— Challenge —
Reproduce the full listing below unchanged, apart from the pictures.

— Dataset extract —
_ _ _

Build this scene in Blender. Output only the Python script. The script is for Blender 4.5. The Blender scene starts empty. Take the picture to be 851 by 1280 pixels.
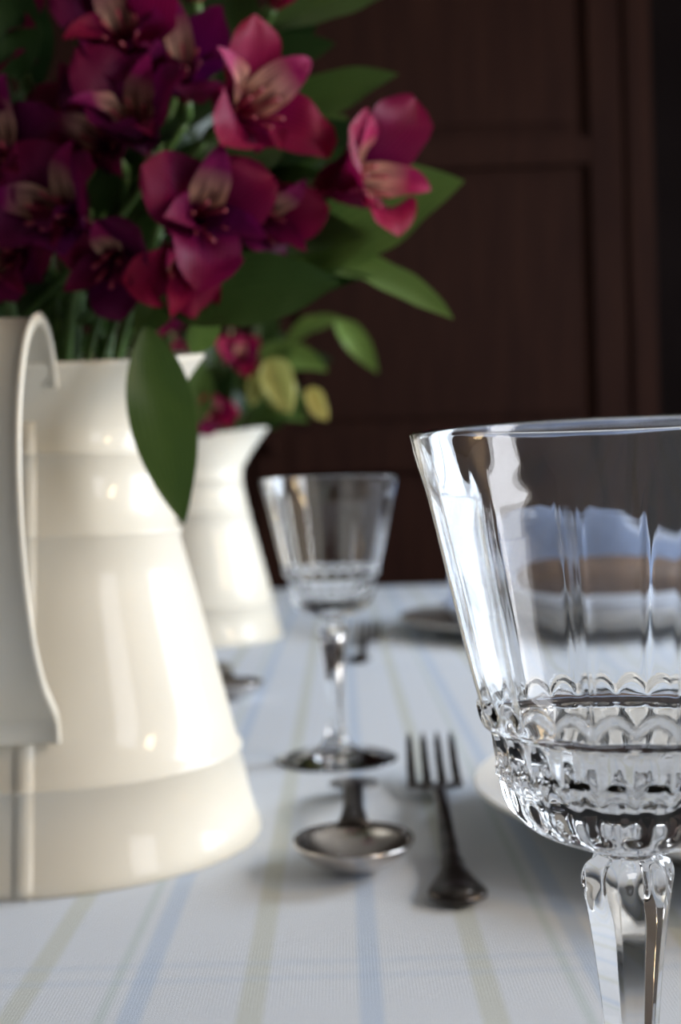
import bpy, bmesh, math, random
from mathutils import Vector, Matrix
random.seed(4)
S = bpy.context.scene
TZ = 0.75      # table top height
pi = math.pi

# ------------------------------------------------------------ materials
def new_mat(name):
    m = bpy.data.materials.new(name); m.use_nodes = True
    nt = m.node_tree
    return m, nt, nt.nodes["Principled BSDF"]
def N(nt, t, **kw):
    n = nt.nodes.new(t)
    for k, v in kw.items(): setattr(n, k, v)
    return n
def L(nt, a, b): nt.links.new(a, b)
def simple(name, col, rough=0.5, metal=0.0, noise=0.0, scale=20, bump=0.0, coat=0.0, spec=0.5, crough=.03):
    m, nt, p = new_mat(name)
    p.inputs['Base Color'].default_value = (*col, 1)
    p.inputs['Roughness'].default_value = rough
    p.inputs['Metallic'].default_value = metal
    p.inputs['Specular IOR Level'].default_value = spec
    p.inputs['Coat Weight'].default_value = coat
    p.inputs['Coat Roughness'].default_value = crough
    tc = N(nt, 'ShaderNodeTexCoord'); nz = N(nt, 'ShaderNodeTexNoise')
    nz.inputs['Scale'].default_value = scale; nz.inputs['Detail'].default_value = 4
    L(nt, tc.outputs['Object'], nz.inputs['Vector'])
    if noise > 0:
        r = N(nt, 'ShaderNodeValToRGB')
        r.color_ramp.elements[0].position = 0.3; r.color_ramp.elements[1].position = 0.7
        r.color_ramp.elements[0].color = (*[c*(1-noise) for c in col], 1)
        r.color_ramp.elements[1].color = (*[min(1, c*(1+noise)) for c in col], 1)
        L(nt, nz.outputs['Fac'], r.inputs['Fac']); L(nt, r.outputs['Color'], p.inputs['Base Color'])
    if bump > 0:
        b = N(nt, 'ShaderNodeBump'); b.inputs['Strength'].default_value = bump
        b.inputs['Distance'].default_value = 0.002
        L(nt, nz.outputs['Fac'], b.inputs['Height']); L(nt, b.outputs['Normal'], p.inputs['Normal'])
    return m

M_enamel = simple('cream_enamel', (0.79, 0.745, 0.635), 0.5, noise=0.03, scale=8, bump=0.05, coat=0.33, spec=.25, crough=.05)
M_plate = simple('white_porcelain', (0.8, 0.8, 0.78), 0.15, noise=0.02, coat=0.4)
M_silver = simple('old_silver', (0.56, 0.52, 0.49), 0.20, metal=1.0, noise=0.25, scale=60, bump=0.08)
M_silver_d = simple('tarnished_silver', (0.10, 0.09, 0.085), 0.28, metal=1.0, noise=0.5, scale=90, bump=0.5)
M_wall = simple('dark_plaster', (0.013, 0.009, 0.009), 0.9, noise=0.15, scale=3, spec=.05)
M_wall2 = simple('warm_plaster', (0.12, 0.10, 0.085), 0.8, noise=0.1, scale=3, bump=0.1)
M_floor = simple('oak_floor', (0.12, 0.06, 0.03), 0.45, noise=0.4, scale=5, bump=0.1)
M_ceil = simple('ceiling_paint', (0.30, 0.28, 0.25), 0.9, noise=0.05)
M_frame = simple('painted_frame', (0.6, 0.58, 0.55), 0.5, noise=0.05)
M_tablewood = simple('table_wood', (0.12, 0.05, 0.025), 0.4, noise=0.4, scale=12)
M_linen = simple('linen_white', (0.58, 0.64, 0.76), 0.9, noise=0.05, scale=60, bump=0.3)
M_bread = simple('bread_crust', (0.11, 0.065, 0.042), 0.7, noise=0.4, scale=25, bump=0.6)

def wood_mat():
    m, nt, p = new_mat('dark_mahogany')
    tc = N(nt, 'ShaderNodeTexCoord'); mp = N(nt, 'ShaderNodeMapping')
    mp.inputs['Scale'].default_value = (14, 14, 1.2)
    nz = N(nt, 'ShaderNodeTexNoise'); nz.inputs['Scale'].default_value = 2.5; nz.inputs['Detail'].default_value = 6
    r = N(nt, 'ShaderNodeValToRGB')
    r.color_ramp.elements[0].position = .3; r.color_ramp.elements[1].position = .75
    r.color_ramp.elements[0].color = (0.0175, 0.0060, 0.0042, 1)
    r.color_ramp.elements[1].color = (0.0300, 0.0112, 0.0070, 1)
    L(nt, tc.outputs['Object'], mp.inputs['Vector']); L(nt, mp.outputs['Vector'], nz.inputs['Vector'])
    L(nt, nz.outputs['Fac'], r.inputs['Fac']); L(nt, r.outputs['Color'], p.inputs['Base Color'])
    p.inputs['Roughness'].default_value = 0.7; p.inputs['Specular IOR Level'].default_value = 0.08
    return m
M_wood = wood_mat()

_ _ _

— Result of this exercise —
Build this scene in Blender. Output only the Python script. The script is for Blender 4.5. The Blender scene starts empty. Take the picture to be 851 by 1280 pixels.
import bpy, bmesh, math, random
from mathutils import Vector, Matrix
random.seed(4)
S = bpy.context.scene
TZ = 0.75      # table top height
pi = math.pi

# ------------------------------------------------------------ materials
def new_mat(name):
    m = bpy.data.materials.new(name); m.use_nodes = True
    nt = m.node_tree
    return m, nt, nt.nodes["Principled BSDF"]
def N(nt, t, **kw):
    n = nt.nodes.new(t)
    for k, v in kw.items(): setattr(n, k, v)
    return n
def L(nt, a, b): nt.links.new(a, b)
def simple(name, col, rough=0.5, metal=0.0, noise=0.0, scale=20, bump=0.0, coat=0.0, spec=0.5, crough=.03):
    m, nt, p = new_mat(name)
    p.inputs['Base Color'].default_value = (*col, 1)
    p.inputs['Roughness'].default_value = rough
    p.inputs['Metallic'].default_value = metal
    p.inputs['Specular IOR Level'].default_value = spec
    p.inputs['Coat Weight'].default_value = coat
    p.inputs['Coat Roughness'].default_value = crough
    tc = N(nt, 'ShaderNodeTexCoord'); nz = N(nt, 'ShaderNodeTexNoise')
    nz.inputs['Scale'].default_value = scale; nz.inputs['Detail'].default_value = 4
    L(nt, tc.outputs['Object'], nz.inputs['Vector'])
    if noise > 0:
        r = N(nt, 'ShaderNodeValToRGB')
        r.color_ramp.elements[0].position = 0.3; r.color_ramp.elements[1].position = 0.7
        r.color_ramp.elements[0].color = (*[c*(1-noise) for c in col], 1)
        r.color_ramp.elements[1].color = (*[min(1, c*(1+noise)) for c in col], 1)
        L(nt, nz.outputs['Fac'], r.inputs['Fac']); L(nt, r.outputs['Color'], p.inputs['Base Color'])
    if bump > 0:
        b = N(nt, 'ShaderNodeBump'); b.inputs['Strength'].default_value = bump
        b.inputs['Distance'].default_value = 0.002
        L(nt, nz.outputs['Fac'], b.inputs['Height']); L(nt, b.outputs['Normal'], p.inputs['Normal'])
    return m

M_enamel = simple('cream_enamel', (0.79, 0.745, 0.635), 0.5, noise=0.03, scale=8, bump=0.05, coat=0.33, spec=.25, crough=.05)
M_plate = simple('white_porcelain', (0.8, 0.8, 0.78), 0.15, noise=0.02, coat=0.4)
M_silver = simple('old_silver', (0.56, 0.52, 0.49), 0.20, metal=1.0, noise=0.25, scale=60, bump=0.08)
M_silver_d = simple('tarnished_silver', (0.10, 0.09, 0.085), 0.28, metal=1.0, noise=0.5, scale=90, bump=0.5)
M_wall = simple('dark_plaster', (0.013, 0.009, 0.009), 0.9, noise=0.15, scale=3, spec=.05)
M_wall2 = simple('warm_plaster', (0.12, 0.10, 0.085), 0.8, noise=0.1, scale=3, bump=0.1)
M_floor = simple('oak_floor', (0.12, 0.06, 0.03), 0.45, noise=0.4, scale=5, bump=0.1)
M_ceil = simple('ceiling_paint', (0.30, 0.28, 0.25), 0.9, noise=0.05)
M_frame = simple('painted_frame', (0.6, 0.58, 0.55), 0.5, noise=0.05)
M_tablewood = simple('table_wood', (0.12, 0.05, 0.025), 0.4, noise=0.4, scale=12)
M_linen = simple('linen_white', (0.58, 0.64, 0.76), 0.9, noise=0.05, scale=60, bump=0.3)
M_bread = simple('bread_crust', (0.11, 0.065, 0.042), 0.7, noise=0.4, scale=25, bump=0.6)

def wood_mat():
    m, nt, p = new_mat('dark_mahogany')
    tc = N(nt, 'ShaderNodeTexCoord'); mp = N(nt, 'ShaderNodeMapping')
    mp.inputs['Scale'].default_value = (14, 14, 1.2)
    nz = N(nt, 'ShaderNodeTexNoise'); nz.inputs['Scale'].default_value = 2.5; nz.inputs['Detail'].default_value = 6
    r = N(nt, 'ShaderNodeValToRGB')
    r.color_ramp.elements[0].position = .3; r.color_ramp.elements[1].position = .75
    r.color_ramp.elements[0].color = (0.0175, 0.0060, 0.0042, 1)
    r.color_ramp.elements[1].color = (0.0300, 0.0112, 0.0070, 1)
    L(nt, tc.outputs['Object'], mp.inputs['Vector']); L(nt, mp.outputs['Vector'], nz.inputs['Vector'])
    L(nt, nz.outputs['Fac'], r.inputs['Fac']); L(nt, r.outputs['Color'], p.inputs['Base Color'])
    p.inputs['Roughness'].default_value = 0.7; p.inputs['Specular IOR Level'].default_value = 0.08
    return m
M_wood = wood_mat()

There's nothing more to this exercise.